Like Valero's six refineries, the seven UDS refineries are generally high-conversion facilities that produce cleaner-burning fuels including reformulated gasoline, California Air Resources Board formula gasoline and CARB diesel. Valero will also acquire UDS's 4,600-mile pipeline network, including the Shamrock Logistics MLP and associated assets.

Greehey said, "We will benefit from enhanced financial performance through realization of numerous potential synergies among the facilities, including multi-refinery purchasing and inventory optimization. We estimate that these synergies will have a benefit in excess of $200 million/year.

"The current industry fundamentals and the long-term outlook for our business have never been better. Refined product inventories continue to trend at historically low levels. At the same time, gasoline and distillate demand remain strong. With limited excess refining capacity in the US, there is very little room for inventories to build substantially in the near future.
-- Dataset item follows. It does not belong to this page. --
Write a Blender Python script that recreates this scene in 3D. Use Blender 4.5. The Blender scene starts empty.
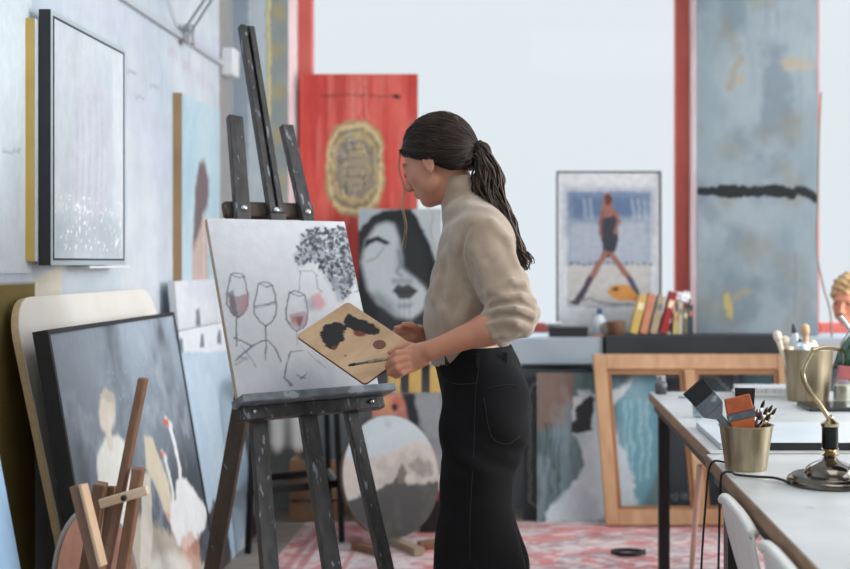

This should continue to keep the supply/demand balance tight and support healthy refining margins going forward."

UDS owns gasoline stations branded Ultramar, Diamond Shamrock, Beacon, and Total at more than 2,500 sites in the West, Southwest, and Mid-Continent, and in Eastern Canada. The company also supplies 2,500 dealer, truck stop, and cardlock sites in the Southwest, Mid-Continent, and Eastern Canada.

In addition, UDS operates one of the largest home heating oil businesses in North America, supplying 250,000 households.

Greehey said, "We're excited to substantially grow our retail presence because retail margins are counter-cyclical to refining margins, so in the event we experience lower refining margins, retail margins will help stabilize our earnings." Greehey will remain Valero chairman and CEO. Four UDS directors will be added to the Valero board, expanding it to 13. Gaulin will work with Greehey on the organization of the new Valero, and then will retire.

The boards of both companies have approved the transaction, which is subject to the approval of stockholders and regulators. The acquisition is expected to close by the end of the year.

Valero has 3,100 employees and had revenues of nearly $15 billion in 2000. It has six refineries in Texas, Louisiana, New Jersey, and California with a combined distillation capacity of 712,000 b/d, according to an Oil & Gas Journal survey. It bulk markets in 34 states and operates 350 retail locations in California.

UDS has more than 20,000 employees and had $17 billion in revenues last year. It operates seven refineries in the US and Canada with total throughput capacity of 750,000 b/d, according to an OGJ survey. It has nearly 5,000 retail gasoline/convenience stores, and petrochemicals and home heating oil businesses.